Of course, in 1918, Czar Nicholas II, along with his wife, son, 4 daughters, servant and cook, was shot to death by Bolsheviks.

But that's hardly the point. What is? General Motors (GM), Ford (F) and Chrysler are experiencing bloody revolutions of their own. A divided Senate voted down a $14 billion loan, essentially turning the proposed bailout program into a bailout pogrom.

A car czar would, in theory, do what czars do best: cut through the red tape, take the bull by its horns and reform, reform, murder and reform!

Sure, a lot of people scoff when they hear the word "czar." But, as it turns out, the Russian Empire and American automotive industry converged long, long ago.

In 1929, the Soviet Union, desperate to jumpstart its own auto industry, signed a deal with Ford. The Reds agreed to buy $13 million worth of Ford cars and parts, Ford agreed to help the Soviets build their own car manufacturing plant. In 1932, the factory, Gorkovsky Avtomobilny Zavod, or GAZ, was complete.

As of Friday, GAZ, which trades publicly on the Russian Trading System, was hovering at $13. Ford? About $3.

The news may be grim, but at least we have our health. Back then, scores of American engineers stationed in Russia were killed during Stalin's Great Terror. Some were exiled to Siberia. Some ended up in gulags.

Speaker Pelosi already knows who she'd like for the position: "I think somebody like Paul Volcker, who has bipartisan confidence and private confidence."

Whether or not Volcker wants the job remains to be seen. He's already been tapped by President-Elect Obama to be a special economic advisor, and, frankly, how many nebulous titles can one man have at a given time?
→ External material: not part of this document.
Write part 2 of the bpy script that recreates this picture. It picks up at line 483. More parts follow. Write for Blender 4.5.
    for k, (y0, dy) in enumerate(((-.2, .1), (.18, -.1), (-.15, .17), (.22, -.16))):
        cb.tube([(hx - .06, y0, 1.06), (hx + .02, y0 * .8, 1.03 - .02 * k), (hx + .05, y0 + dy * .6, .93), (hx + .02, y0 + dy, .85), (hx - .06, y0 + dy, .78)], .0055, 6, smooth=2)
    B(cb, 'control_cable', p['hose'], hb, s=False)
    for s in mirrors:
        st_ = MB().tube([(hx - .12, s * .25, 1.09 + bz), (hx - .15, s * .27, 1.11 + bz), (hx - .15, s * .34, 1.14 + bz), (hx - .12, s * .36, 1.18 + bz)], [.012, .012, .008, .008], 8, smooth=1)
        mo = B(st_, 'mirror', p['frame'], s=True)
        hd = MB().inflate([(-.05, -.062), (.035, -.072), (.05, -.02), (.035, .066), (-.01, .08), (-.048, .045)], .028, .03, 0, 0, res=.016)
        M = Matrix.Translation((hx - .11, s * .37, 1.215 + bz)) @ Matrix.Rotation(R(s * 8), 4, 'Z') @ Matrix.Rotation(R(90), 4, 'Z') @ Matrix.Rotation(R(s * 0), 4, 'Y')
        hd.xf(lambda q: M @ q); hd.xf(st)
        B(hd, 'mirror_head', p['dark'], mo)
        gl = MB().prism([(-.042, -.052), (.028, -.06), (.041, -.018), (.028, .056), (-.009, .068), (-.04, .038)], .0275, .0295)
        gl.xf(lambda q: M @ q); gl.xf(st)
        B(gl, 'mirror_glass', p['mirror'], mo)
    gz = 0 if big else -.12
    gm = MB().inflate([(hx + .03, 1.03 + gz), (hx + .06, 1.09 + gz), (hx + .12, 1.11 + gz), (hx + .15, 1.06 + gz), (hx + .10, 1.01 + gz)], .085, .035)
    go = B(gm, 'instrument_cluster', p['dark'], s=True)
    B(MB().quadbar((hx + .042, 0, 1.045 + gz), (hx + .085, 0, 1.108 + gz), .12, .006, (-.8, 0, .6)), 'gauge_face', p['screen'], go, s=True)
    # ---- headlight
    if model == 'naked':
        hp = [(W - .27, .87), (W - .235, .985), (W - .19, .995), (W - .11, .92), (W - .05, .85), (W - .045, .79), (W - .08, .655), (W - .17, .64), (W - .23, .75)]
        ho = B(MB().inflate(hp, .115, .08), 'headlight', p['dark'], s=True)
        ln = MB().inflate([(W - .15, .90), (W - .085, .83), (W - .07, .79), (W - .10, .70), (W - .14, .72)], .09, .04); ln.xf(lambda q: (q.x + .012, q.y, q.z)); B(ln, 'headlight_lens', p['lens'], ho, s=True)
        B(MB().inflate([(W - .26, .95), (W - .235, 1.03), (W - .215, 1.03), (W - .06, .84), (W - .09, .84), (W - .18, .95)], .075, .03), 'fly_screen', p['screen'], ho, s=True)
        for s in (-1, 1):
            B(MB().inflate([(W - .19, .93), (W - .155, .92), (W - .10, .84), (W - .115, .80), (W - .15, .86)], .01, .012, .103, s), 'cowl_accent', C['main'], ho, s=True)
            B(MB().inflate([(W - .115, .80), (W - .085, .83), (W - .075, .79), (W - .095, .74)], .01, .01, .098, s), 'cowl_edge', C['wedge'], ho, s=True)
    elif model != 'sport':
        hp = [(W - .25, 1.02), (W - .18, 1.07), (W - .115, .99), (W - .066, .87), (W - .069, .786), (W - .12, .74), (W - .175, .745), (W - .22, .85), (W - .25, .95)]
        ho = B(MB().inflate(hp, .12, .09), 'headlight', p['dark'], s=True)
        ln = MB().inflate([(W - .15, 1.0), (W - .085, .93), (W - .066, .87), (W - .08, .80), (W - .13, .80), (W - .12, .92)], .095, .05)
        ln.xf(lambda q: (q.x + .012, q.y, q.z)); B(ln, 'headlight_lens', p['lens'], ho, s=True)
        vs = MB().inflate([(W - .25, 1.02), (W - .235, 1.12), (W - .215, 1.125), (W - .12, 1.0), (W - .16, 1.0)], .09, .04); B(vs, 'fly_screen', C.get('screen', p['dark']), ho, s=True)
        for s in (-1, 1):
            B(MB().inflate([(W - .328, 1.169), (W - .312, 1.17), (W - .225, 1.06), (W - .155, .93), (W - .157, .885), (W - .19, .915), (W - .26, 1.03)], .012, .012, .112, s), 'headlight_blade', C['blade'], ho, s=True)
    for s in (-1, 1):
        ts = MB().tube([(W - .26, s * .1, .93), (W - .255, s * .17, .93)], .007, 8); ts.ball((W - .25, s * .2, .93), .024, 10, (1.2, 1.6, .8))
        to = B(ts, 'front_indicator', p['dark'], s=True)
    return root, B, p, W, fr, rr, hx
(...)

At any rate, whoever ends up getting the job would benefit from a little Russian history.

Back when real czars walked the Earth, very few Russians could afford automobiles. Those who could had them imported. In other words, czars drove foreign cars.

Talk about a bad PR move.

A recent AP-AOL Autos poll found that 44% of Americans thought Japanese made the best autos. Just 29% favored domestics.

Just what kind of car is Paul Volcker driving these days, anyway?